Thursday, April 3, 2014

Inari, Kon Kon, Koi Iroha Review

Year: 2014
Studio: Production IMS
Genre: comedy, romance, supernatural

To cut to the chase, Inari Kon Kon is a not a great show whichever way I look at it. Although not a complete waste of talent, it takes a stumble in more than one arena. I didn't have a lot of expectation going in, mostly because I don't have the greatest affinity with romcoms in general, so I'm not going to complain about how big of a disappointment it has proven to be. I did, however, expect the narrative to hold up a little better. Actually, now that I think about it, I'm not even sure romcom is the main point here given how the show ended with practically no closure on any of the heavily hinted relationships.

The friendship between Inari and Uka is what drives the plot forward, but the amount of contrivance in the character development undermines the intended emotional impact. My biggest gripe is with Inari sapping Uka's power but neither of them confronted the problem until it almost got out of hand. All it takes is a heart-to-heart talk. In order not to not worry Inari, Uka let herself deteriorate to a fatal state – I fail to see how that makes any logical sense. It may seem noble and altruistic, but it's just silly and bad writing on closer inspection. Dumbing down the characters does not make for good drama. And truthfully, when a show spends half of its screen time dancing around an unnecessary conflict, it's hardly surprising the end didn't pack a punch. 

At times I wasn't even sure what Inari Kon Kon hopes to accomplish with its plot. It jumps all over the page without really gaining momentum anywhere. The treatment of the subplots is heavy-handed. Take Touka and Uka-sama for instance, their budding romance would've made an interesting case if it actually went somewhere, instead of getting pushed into the limelight whenever the series feels like it without any consideration of where it might place within the grand scheme of things. The Uka/Inari dilemma, which to be honest didn't seem all that urgent for the better part of the story, comes into play in a major way during finale. I don't know about others, but it felt rushed and very abrupt as if the show just remembered it was supposed to have a central conflict.

Even in its most shining moments, Inari Kon Kon is short of brilliance. But as I said, I don't think it's a complete waste of time. I liked somethings about it, such as when Inari decides to confess to Kouji in person after losing the letter.

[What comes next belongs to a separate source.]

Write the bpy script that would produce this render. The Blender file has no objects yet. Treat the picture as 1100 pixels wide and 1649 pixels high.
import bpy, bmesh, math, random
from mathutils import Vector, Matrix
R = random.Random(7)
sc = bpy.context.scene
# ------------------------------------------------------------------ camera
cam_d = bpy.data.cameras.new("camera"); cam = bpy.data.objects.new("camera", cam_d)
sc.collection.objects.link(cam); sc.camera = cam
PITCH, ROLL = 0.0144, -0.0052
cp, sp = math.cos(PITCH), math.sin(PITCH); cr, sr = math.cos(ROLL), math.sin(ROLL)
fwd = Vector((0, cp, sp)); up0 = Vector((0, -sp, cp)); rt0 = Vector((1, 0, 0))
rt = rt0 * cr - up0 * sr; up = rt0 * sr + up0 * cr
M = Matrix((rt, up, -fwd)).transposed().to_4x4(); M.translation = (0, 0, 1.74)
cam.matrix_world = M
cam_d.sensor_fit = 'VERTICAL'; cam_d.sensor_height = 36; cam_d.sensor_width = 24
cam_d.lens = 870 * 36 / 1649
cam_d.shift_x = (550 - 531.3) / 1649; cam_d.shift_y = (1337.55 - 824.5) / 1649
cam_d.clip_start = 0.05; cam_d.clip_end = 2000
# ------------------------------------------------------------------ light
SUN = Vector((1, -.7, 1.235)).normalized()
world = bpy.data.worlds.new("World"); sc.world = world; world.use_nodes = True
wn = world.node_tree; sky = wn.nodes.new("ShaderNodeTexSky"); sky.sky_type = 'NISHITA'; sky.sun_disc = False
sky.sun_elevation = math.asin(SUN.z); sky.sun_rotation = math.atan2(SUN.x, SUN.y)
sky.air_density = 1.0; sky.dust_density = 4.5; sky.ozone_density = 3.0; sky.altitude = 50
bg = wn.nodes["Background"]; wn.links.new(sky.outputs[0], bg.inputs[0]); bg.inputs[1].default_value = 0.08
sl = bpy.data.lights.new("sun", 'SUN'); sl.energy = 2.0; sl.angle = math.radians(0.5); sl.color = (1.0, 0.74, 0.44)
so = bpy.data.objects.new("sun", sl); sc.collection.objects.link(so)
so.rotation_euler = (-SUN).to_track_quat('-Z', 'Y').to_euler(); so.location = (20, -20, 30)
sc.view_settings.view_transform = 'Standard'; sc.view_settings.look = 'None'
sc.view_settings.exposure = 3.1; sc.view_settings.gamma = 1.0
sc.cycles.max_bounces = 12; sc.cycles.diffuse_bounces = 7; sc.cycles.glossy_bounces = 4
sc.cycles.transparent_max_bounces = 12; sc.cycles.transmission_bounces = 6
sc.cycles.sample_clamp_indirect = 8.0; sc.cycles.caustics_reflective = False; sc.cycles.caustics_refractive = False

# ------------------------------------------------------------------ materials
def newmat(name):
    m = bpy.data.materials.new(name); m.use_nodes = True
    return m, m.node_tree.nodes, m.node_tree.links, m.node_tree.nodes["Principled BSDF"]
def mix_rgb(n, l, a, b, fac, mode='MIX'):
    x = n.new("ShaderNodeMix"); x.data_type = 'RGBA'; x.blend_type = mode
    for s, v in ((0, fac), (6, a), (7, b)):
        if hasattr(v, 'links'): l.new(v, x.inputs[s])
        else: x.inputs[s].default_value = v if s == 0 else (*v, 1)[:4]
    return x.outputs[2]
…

It's an ironic and also somewhat agonizing situation where while wearing someone else's face, she was finally able to speak her mind. I also appreciate the added dimension to the group dynamic with Sumezome clearly crushing on Keiko. It's very rare to see a show exploring homosexuality with a serious intention. It was definitely the more curious aspect of the story even if it didn't have an opportunity to evolve into something more revealing. The comedic timing is also pretty spot on for most of its run and I really got a good laugh out of Inari's awkward moments brought upon by her transformation.

At the end of the day, Inari Kon Kon is a character driven show that tends to be exceedingly saccharine for its own good. And it was going to take more than shallow drama to make me care about the characters. Romcom isn't known to dig deep into the psyche, but at one point, good romcom knows how to be relatable and real enough to engage the audience on a emotionally deeper plane. Irani Kon Kon has its moments of sincerity and it would have been a much better show if the writer didn't try so hard to make the characters likeable. It's shame because it's actually underpinned by wonderful production value and sensational music scores. A show has to earn its status through hard work and Inari Kon Kon took the easy route out narratively.